What you need to do —
Answer with one number only: the number of lines that include the word "lambda".

====== Dataset rows ======

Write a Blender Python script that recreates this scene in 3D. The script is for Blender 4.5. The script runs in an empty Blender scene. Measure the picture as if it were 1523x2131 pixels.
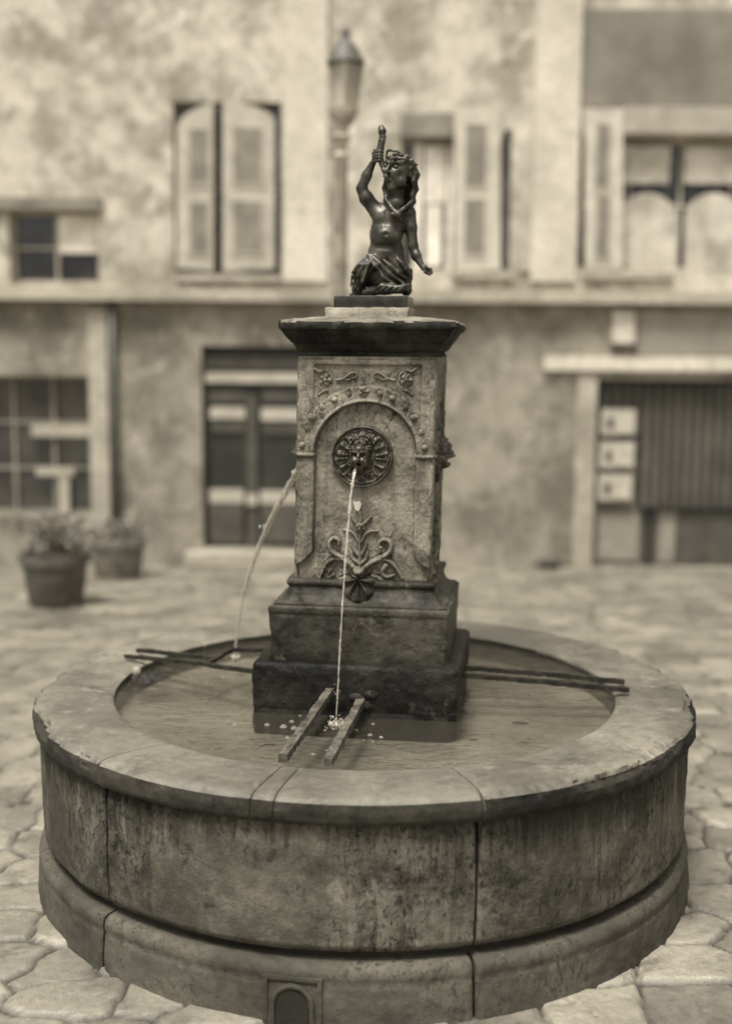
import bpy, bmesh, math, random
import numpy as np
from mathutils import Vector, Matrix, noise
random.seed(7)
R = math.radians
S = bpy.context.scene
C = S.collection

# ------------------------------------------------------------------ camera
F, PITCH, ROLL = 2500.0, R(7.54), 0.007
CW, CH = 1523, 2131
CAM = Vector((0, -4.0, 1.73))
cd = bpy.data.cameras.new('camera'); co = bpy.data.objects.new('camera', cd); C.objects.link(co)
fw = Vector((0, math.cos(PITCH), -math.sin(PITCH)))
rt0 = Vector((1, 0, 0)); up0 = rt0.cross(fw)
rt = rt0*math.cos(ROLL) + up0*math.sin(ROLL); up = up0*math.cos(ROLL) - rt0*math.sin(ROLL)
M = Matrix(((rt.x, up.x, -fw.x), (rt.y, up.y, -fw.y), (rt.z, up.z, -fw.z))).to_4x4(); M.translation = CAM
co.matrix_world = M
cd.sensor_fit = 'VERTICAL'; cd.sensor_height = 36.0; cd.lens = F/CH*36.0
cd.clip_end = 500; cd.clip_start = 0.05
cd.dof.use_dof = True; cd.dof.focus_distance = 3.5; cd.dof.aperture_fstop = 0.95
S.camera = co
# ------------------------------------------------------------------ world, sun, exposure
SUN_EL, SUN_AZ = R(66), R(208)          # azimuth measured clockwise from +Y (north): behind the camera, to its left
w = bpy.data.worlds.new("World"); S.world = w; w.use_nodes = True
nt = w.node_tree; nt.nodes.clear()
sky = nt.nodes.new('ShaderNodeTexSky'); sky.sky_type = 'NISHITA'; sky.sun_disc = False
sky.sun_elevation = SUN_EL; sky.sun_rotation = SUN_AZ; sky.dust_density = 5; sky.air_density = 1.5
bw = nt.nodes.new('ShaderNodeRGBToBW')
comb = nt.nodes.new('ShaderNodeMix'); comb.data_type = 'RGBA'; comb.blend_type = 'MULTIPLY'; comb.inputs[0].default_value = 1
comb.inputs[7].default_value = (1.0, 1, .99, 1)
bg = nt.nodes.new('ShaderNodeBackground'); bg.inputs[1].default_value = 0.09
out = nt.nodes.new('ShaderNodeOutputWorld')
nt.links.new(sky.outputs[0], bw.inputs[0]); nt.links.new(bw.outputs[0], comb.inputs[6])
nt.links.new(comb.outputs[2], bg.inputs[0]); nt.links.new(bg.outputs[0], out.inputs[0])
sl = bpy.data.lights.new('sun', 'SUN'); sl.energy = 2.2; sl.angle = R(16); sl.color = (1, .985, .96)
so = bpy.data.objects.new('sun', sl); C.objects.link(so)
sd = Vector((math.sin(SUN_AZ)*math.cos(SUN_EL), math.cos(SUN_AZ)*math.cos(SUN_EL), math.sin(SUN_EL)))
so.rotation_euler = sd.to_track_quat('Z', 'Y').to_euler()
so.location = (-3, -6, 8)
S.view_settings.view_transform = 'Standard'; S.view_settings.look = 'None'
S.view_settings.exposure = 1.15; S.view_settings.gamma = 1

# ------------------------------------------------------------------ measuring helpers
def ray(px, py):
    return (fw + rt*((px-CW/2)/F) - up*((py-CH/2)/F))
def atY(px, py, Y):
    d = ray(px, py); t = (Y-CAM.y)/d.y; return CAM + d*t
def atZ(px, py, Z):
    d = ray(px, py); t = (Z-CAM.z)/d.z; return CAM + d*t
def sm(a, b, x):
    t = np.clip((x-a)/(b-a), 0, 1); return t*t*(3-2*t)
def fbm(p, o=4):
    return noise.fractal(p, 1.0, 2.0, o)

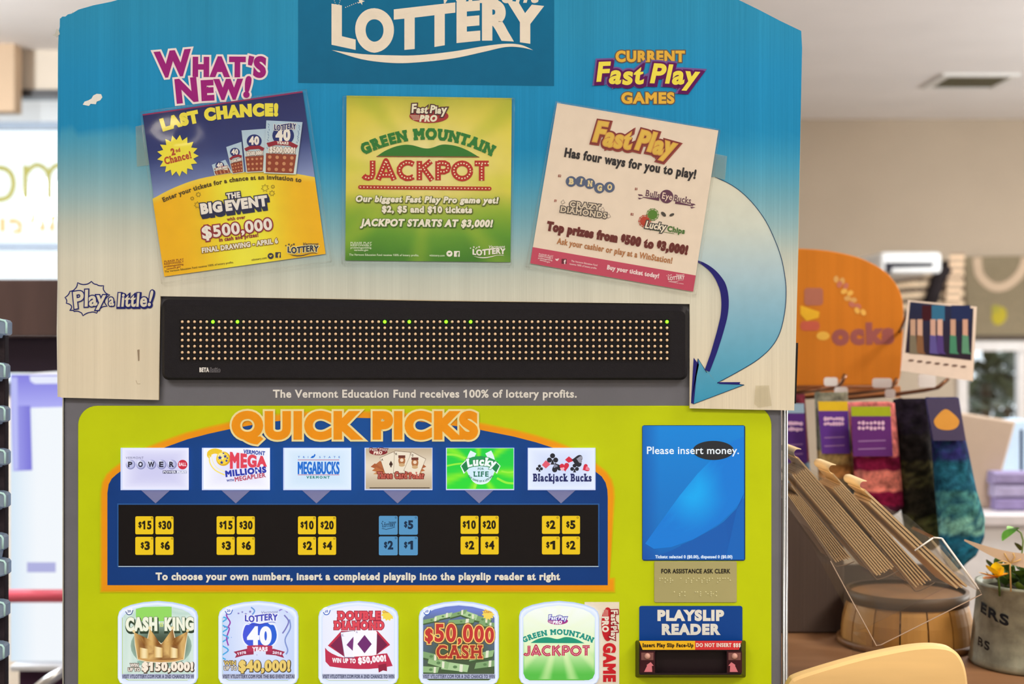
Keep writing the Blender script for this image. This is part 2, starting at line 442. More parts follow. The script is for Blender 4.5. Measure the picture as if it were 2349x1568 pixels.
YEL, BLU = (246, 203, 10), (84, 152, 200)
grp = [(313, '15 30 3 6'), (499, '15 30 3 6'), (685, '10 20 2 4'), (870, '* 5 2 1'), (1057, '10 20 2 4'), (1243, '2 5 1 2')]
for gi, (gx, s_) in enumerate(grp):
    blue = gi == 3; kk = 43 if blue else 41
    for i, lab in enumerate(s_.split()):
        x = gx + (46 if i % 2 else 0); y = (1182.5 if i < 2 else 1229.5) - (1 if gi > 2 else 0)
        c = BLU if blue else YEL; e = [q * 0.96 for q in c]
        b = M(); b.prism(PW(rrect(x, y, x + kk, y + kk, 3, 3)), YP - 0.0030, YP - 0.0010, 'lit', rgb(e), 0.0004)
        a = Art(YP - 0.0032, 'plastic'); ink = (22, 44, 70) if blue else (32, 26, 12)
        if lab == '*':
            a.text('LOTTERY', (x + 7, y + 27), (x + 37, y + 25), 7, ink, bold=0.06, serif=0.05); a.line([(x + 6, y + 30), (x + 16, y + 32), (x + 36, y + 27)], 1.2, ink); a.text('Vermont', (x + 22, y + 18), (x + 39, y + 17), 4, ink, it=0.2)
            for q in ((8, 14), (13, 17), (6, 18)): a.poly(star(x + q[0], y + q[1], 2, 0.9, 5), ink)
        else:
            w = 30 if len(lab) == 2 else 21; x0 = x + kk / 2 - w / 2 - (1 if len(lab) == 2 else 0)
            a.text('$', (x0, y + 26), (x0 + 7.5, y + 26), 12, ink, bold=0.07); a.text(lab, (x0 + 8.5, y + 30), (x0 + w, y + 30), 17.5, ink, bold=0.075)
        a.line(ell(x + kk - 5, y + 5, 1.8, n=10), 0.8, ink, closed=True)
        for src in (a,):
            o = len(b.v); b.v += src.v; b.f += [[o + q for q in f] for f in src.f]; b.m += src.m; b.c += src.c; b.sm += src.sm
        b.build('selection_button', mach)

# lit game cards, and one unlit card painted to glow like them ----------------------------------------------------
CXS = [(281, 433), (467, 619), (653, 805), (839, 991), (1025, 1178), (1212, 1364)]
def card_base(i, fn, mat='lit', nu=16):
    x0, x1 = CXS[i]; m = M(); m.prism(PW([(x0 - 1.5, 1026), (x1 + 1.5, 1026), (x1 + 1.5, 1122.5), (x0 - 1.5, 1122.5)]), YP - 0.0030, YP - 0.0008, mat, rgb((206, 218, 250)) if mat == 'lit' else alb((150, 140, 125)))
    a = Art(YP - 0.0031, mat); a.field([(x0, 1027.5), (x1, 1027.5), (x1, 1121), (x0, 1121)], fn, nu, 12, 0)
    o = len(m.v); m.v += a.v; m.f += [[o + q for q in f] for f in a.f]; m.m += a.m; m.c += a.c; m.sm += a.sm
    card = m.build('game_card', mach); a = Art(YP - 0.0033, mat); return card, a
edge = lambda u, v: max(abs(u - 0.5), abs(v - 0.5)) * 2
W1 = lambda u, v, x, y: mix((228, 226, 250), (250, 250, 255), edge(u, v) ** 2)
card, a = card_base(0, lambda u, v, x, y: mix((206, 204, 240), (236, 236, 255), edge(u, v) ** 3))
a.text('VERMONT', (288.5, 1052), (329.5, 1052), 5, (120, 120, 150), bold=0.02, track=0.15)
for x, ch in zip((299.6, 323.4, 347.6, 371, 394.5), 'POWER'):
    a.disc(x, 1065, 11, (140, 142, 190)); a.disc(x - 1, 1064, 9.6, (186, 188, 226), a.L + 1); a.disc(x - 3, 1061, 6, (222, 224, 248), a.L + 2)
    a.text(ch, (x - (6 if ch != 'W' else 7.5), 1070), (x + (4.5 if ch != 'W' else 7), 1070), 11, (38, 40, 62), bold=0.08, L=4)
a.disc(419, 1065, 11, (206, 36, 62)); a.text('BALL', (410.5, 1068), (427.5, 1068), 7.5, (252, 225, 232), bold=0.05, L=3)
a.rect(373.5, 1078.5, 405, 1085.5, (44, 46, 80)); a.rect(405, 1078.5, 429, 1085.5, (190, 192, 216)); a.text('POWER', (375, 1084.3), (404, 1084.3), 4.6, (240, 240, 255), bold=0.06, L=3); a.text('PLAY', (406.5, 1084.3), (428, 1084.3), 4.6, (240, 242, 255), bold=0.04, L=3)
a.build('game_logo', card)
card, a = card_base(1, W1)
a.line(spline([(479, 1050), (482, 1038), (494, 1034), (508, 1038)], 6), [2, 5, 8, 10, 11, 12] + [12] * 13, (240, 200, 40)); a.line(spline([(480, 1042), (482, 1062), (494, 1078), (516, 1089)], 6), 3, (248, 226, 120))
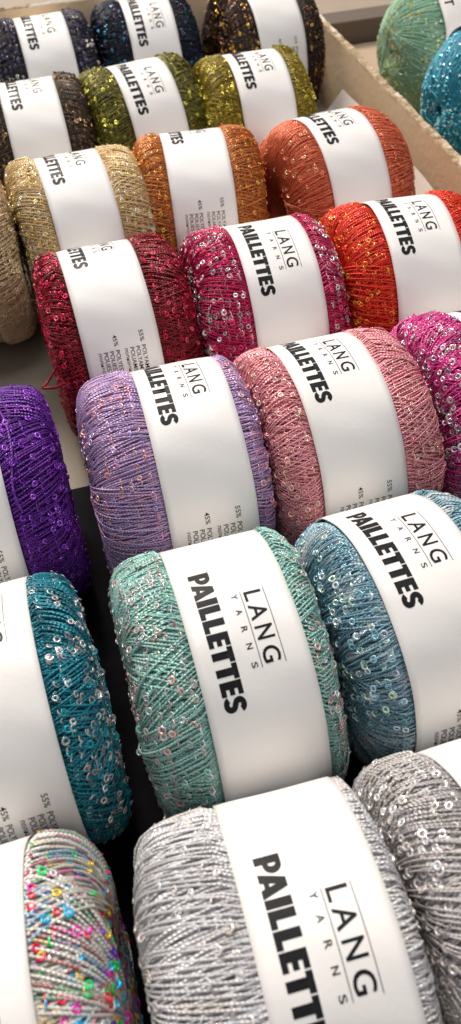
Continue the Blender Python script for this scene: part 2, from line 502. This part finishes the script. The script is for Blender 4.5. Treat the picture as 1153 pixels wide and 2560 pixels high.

======

Solution to this task —
3